Examples of capsule morphologies that can be obtained through different encapsulation techniques, and particle types that can be produced with these morphologies. Adapted from the studies published by the authors of [28,34,35].

Figure 2

Picture of a spray dry system and a schematic representation of the spray dry encapsulation process. The liquid core and shell materials are homogenized and introduced into a drying chamber, where the droplets undergo atomization and drying to form solid capsules. Reproduced from the study published by the authors of [41].

Figure 3

Proposed mechanism for ultrasound-assisted oil-in-water emulsification. (1–5) The collapse of cavitation bubbles causes water droplets to disperse into the oil phase, forming a water-in-oil emulsion. (6–9) Due to Rayleigh–Taylor instability, some of the oil phase disperses into the aqueous phase, and the droplets are broken down to smaller particles through continued sonication. These steps are repeated until a true oil-in-water emulsion is formed. W/O: water-in-oil; R-T: Rayleigh–Taylor; O/W: oil-in-water. Reproduced from the study published by the authors of [48].

Figure 4

Representation of (A) bath and (B) probe reactor configurations for ultrasound-assisted encapsulation applications. In bath reactors, US is indirectly applied to the reaction medium, being transmitted from the transducers through a water bath.
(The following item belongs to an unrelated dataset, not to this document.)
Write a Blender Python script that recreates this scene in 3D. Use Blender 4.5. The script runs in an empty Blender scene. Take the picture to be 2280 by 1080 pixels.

For probe reactors, US energy is directly transmitted into the medium via the probe tip.

Figure 5

A schematic illustration of a glycogen-based shell being formed during the ultrasound-assisted encapsulation of soybean oil/vitamin D. First, sonication induces the generation of an oil-in-water emulsion. Glycogen molecules then agglomerate at the interface of the oil droplets, encapsulating them. Reproduced from the study published by the authors of [58].

Figure 6

Instrumental setup for the scale-up application of the ultrasound-assisted nanoemulsification process using a single pass flow-through approach. The aqueous and oil phases are mixed in the premix tank, and then pumped through the reactor chamber (where emulsification occurs) into the product tank. HBH: half-wave Barbell horn. Reproduced from the study published by the authors of [70].